«En aquel tiempo, al acercarse Jesús a Jerusalén y ver la ciudad, le dijo llorando: “¡Si al menos tú comprendieras en este día lo que conduce a la paz! Pero no: está escondido a tus ojos. Llegará un día en que tus enemigos te rodearán de trincheras, te sitiarán, apretarán el cerco, te arrasarán con tus hijos dentro, y no dejarán piedra sobre piedra. Porque no reconociste el momento de mi venida”.» (Lc 19,41-44)
Hoy es el día de la presentación de la Santísima Virgen María en el Templo. Una piadosa tradición cuenta que San Joaquín y Santa Ana llevaron a su hija al templo de Jerusalén para que fuera instruida en las cosas de Dios, sin saber que en los planes del Altísimo, María estaba destinada a ser su templo vivo. Es muy posible que desde aquella presentación, María soñara con su total consagración a Dios, de ahí quizás su turbación ante el anuncio del ángel mensajero, que le hizo preguntarse por el significado de aquellas palabras que en principio no cuadraban con lo que Dios había depositado en su corazón. Pero cuando se reconoce el momento de la visita de Dios, se sabe que todo es bueno y posible. Por eso María no se quedó ahí y dijo: “Hágase en mí según tu palabra”, y María hizo suyo el proyecto de Dios.
Tener ojos en el alma para reconocer el día en que Dios nos visita, para saber que es Él mismo quien irrumpe en la vida, abre el Cielo de par en par ya en la tierra: “Bienaventurados los ojos que ven lo que vosotros veis, pues os digo que muchos profetas y reyes desearon ver lo que vosotros veis, y no lo vieron; y oír lo que oís y no lo oyeron” (Mt. 11, 23b -24). Señor, quién tuviera los ojos de María para reconocer tu visita, la de hoy, la de mañana, la de todos los días…
Por el contrario, ser ciego a la historia, no distinguir en ella más que lo que nos interesa, cierra el Cielo, hace la vida opaca, borra en ella el eco de toda trascendencia y entristece al mismo Dios porque su mayor deseo es que libremente optemos por Él.

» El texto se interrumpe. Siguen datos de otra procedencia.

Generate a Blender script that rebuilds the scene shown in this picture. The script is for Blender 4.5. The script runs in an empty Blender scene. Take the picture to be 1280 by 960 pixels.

Por esa razón, el Señor mira llorando a Jerusalén, la ciudad de la paz pero que no sabe lo que conduce a la paz. El Señor mira llorando a Jerusalén, la esposa que no sabe de amores ni cuando se acerca el esposo, porque está escondido a sus ojos, lo ve con los ojos retenidos.
Si Jerusalén no reconoce ni ama a su Señor será probada muy seriamente, para que su amor no quede reducido al del abuelo senil que disfruta viendo cómo los suyos lo pasan bien, y solo se ocupa de evitarles sufrimientos. El amor auténtico es exigente y prefiere, con mucho, ver sufrir a los que ama antes que verlos disfrutar de una felicidad banal y alienante.
Jerusalén somos también tú y yo, a los que Dios busca apasionadamente. Y porque nos busca de verdad, el misterio de Job se prolongará hasta el fin de los tiempos y la fe será probada siempre. Y en ciertos casos, incluso llevada hasta la más profunda oscuridad, para que no se pervierta, para que llegue a aquel reconocimiento: “Antes te conocía de oídas, ahora te han visto mis ojos”.
El amor purificado es la adoración más pura y perfecta. Dios nos quiere tanto que vincula a toda costa nuestra suerte a la de su Hijo Amado.